Sibos 2018: Banks must have superpowers to solve financial crime
Dispelling the myth technologies will replace people when it comes to solving problems like money laundering and terrorism financing was a central debate at the day two Sibos session on financial crime compliance.
“Technology doesn’t take jobs,” stated panel member Hiroshi Ozaki, director of the AML/CFT Planning Office for Japan’s Financial Services Agency.
But there’s an urgent need to reassure people about this. “Banks need to communicate to staff that technology is not about replacing them, it’s about empowering them,” said panellist Adrien Delle-Case, policy adviser for digital finance regulation and policy at the Institute of International Finance.
This is critical, given banks require people with the right expertise to use new technologies to help solve financial crime. A poll taken during the session asked the audience about the major barriers to using artificial intelligence (AI) and robotics to combat financial crime. The overwhelming response was lack of expertise, with 65% of attendees indicating this was their major concern.
To resolve this, during the session Miles Ward, Google Cloud’s solutions director, said technology will help to “give people superpowers” to solve financial crime. To this end, Google has developed a machine learning crash course to help educate people about the potential of this technology.
Ward balked at the term AI. “Google eschews AI – it’s about machine learning (ML); we’re decades away from AI. ML is a step forward from statistics and it is very confusing machine learning is not more broadly applied,” he said.
Delle-Case agreed: “We’re far away from AI, but we are moving towards a higher level of robotics to reproduce human decisions – but automating the entire decision-making process is a long way off.
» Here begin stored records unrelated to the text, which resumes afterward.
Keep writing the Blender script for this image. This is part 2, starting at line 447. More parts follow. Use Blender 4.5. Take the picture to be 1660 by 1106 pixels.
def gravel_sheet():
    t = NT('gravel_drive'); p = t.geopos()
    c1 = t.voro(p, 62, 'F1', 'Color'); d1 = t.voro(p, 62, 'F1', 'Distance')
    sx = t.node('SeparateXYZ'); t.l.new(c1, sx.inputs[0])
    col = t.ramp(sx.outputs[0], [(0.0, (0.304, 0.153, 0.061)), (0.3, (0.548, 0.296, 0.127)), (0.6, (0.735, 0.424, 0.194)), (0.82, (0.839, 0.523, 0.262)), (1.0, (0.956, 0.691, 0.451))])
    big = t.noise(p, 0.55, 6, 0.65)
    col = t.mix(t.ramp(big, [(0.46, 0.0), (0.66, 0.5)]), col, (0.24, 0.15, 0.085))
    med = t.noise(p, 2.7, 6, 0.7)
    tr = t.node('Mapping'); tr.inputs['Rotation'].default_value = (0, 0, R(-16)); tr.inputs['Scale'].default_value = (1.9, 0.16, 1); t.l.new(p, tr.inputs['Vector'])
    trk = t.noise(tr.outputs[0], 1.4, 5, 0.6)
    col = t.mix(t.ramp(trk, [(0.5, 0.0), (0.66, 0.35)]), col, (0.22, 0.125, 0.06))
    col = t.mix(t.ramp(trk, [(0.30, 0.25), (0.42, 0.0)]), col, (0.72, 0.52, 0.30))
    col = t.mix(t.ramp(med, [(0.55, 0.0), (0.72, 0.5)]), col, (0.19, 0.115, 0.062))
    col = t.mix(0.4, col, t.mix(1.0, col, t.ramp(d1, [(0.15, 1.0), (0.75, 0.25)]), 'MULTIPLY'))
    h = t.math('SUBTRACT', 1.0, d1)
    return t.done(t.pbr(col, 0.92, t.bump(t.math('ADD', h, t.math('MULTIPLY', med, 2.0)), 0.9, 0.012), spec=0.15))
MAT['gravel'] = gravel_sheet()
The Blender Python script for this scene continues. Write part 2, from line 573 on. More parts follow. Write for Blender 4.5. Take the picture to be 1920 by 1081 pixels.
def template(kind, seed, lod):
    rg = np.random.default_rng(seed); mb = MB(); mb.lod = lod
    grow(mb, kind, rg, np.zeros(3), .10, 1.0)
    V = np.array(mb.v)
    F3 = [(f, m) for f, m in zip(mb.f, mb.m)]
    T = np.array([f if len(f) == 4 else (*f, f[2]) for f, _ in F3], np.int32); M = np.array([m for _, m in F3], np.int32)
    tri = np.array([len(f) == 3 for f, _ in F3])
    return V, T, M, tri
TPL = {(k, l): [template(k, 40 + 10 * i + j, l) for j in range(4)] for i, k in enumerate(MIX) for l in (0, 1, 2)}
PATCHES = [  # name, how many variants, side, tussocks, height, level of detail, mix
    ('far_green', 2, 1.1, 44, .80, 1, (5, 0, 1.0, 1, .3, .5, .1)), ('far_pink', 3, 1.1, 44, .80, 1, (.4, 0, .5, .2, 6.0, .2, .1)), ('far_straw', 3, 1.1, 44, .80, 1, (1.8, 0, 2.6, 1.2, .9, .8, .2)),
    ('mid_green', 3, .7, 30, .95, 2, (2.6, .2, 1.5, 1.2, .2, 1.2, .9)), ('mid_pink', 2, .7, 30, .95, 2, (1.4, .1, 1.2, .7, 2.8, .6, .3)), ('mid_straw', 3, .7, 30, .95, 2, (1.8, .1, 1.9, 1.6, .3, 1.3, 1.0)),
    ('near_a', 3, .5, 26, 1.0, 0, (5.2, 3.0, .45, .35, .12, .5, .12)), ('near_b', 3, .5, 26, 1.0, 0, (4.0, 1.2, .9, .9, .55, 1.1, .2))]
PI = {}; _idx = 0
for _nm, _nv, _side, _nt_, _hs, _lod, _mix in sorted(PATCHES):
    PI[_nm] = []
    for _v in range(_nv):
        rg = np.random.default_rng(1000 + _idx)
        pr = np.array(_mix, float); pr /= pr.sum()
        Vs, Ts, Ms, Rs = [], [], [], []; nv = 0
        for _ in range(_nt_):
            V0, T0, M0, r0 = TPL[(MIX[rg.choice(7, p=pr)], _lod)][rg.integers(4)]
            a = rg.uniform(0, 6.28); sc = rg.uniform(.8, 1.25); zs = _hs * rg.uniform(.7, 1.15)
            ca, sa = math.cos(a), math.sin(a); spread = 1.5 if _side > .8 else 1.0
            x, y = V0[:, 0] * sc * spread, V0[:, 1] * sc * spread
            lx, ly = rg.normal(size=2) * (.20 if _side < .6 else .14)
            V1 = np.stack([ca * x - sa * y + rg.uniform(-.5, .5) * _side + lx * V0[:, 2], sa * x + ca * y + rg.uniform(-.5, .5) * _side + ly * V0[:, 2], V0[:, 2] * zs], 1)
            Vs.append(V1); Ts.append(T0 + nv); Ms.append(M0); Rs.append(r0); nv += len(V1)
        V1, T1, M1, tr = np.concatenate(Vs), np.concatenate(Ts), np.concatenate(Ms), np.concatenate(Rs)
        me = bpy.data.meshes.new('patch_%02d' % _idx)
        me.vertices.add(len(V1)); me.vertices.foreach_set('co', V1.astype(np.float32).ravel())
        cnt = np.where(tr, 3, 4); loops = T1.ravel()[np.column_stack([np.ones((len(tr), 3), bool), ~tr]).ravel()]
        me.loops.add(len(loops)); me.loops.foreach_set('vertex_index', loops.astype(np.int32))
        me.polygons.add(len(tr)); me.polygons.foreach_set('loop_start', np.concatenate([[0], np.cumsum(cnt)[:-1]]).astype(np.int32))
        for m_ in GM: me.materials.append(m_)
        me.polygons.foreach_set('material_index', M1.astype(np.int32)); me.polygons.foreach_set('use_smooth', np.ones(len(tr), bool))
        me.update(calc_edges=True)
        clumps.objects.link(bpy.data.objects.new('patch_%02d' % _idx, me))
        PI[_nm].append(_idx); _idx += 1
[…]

It’s all about analysing information.”
Panellists agreed one of the most difficult areas when it comes to combatting financial crime is complying with different nations’ often contradictory data privacy regulatory regimes.
“I’m being forced to choose which law I’m violating,” said panellist Michelle Neufeld, head of risk and control for the financial institutions group and international at Wells Fargo.
She also acknowledged banks are experiencing inertia when it comes to adopting new technology to prevent financial crime. “We’re slow to adopt new approaches … but disruption is a fact and transformation is a choice.”
With cyber criminals becoming increasingly dexterous, the overwhelming message of the session was that banks’ choices may become progressively narrow unless they act now to adopt new tools to put up a satisfactory defence.